Os processos de gentrificação se tornaram uma coreografia habitual nos grandes centros urbanos, conduzidas, em geral, pela especulação imobiliária. Trata-se basicamente de uma dança macabra em que a partir da imposição de novos hábitos estranhos a um determinado território, provoca-se uma mudança drástica da sua paisagem urbana, provocando, direta ou indiretamente, a expulsão dos seus moradores tradicionais.

Geralmente esses processos se aproveitam da ação ou presença de artistas no território, quando estes realizam ações públicas que, de alguma forma, dão visibilidade para o território ou tornam o território aparentemente atraente. Ou mesmo, muitas vezes, os próprios artistas já iniciam um processo de mudança da paisagem local, e um outro público começa a frequentá-lo.

Aprendemos ali nos baixios do Viaduto Libertas, q se nós começássemos a especular o espaço, ou seja, projetar nossos desejos no espaço, sem levar em conta os desejos do próprio espaço, estaríamos nós mesmos dando abertura para que outras especulações ganhassem força ali, inclusive, abrindo caminho para uma possível gentrificação.

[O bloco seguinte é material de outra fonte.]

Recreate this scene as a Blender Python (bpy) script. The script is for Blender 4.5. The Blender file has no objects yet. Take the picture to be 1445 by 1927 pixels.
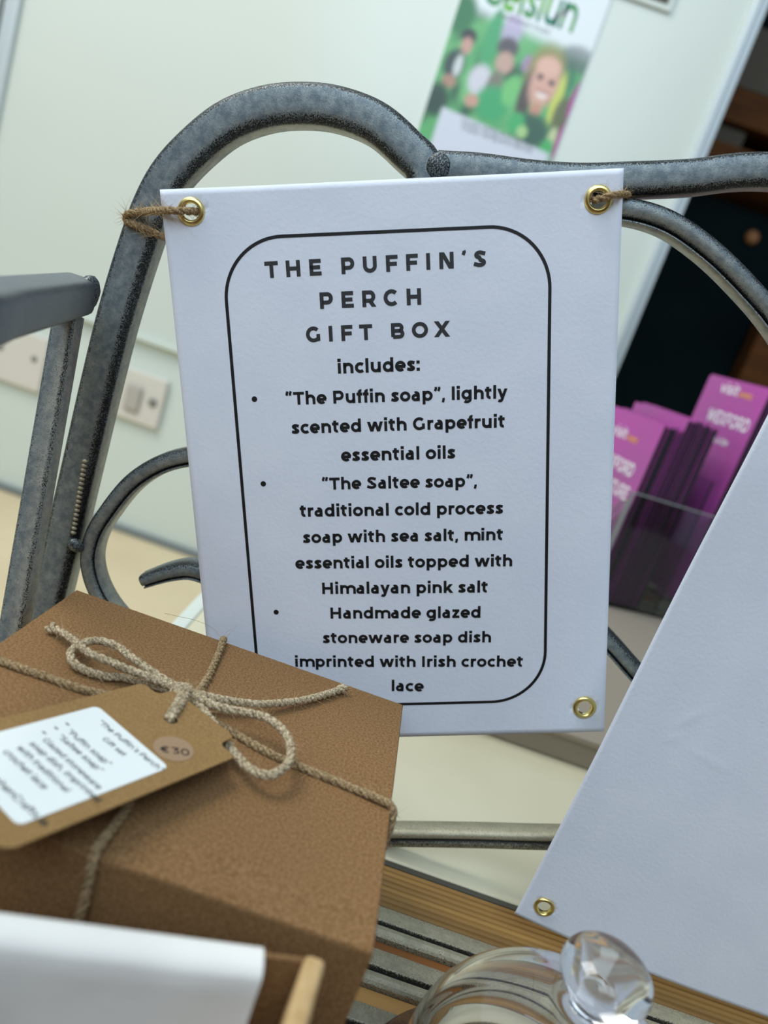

De certa forma, toda nossa metodologia se formou em resistência e reexistência frente ao ímpeto especulativo, que atravessa também gestos artísticos. Pois acreditamos que há outros caminhos possíveis de urbanização e arquitetura que sejam acordes com as coreografias do Céu e da Terra, e não uma imposição da vontade humana, demasiada humana.

projetar

Desenhar um projeto é por si projetar uma intenção, um desejo ao espaço, ao território. Isso em si já é um ato de magia. Porém podemos projetar uma intenção acordes com o espaço, com o território, ou ignorando-os, impondo um intento estranho a ele. Por isso tomamos muito cuidado com o que projetamos, para, como falamos acima, evitarmos qualquer forma de especulação. Nosso grande desafio ao criar um projeto, está justamente em encontrar junto do espaço e do território, uma necessidade, um desejo, uma urgência que seja deles, e não uma projeção ou uma imposição nossa.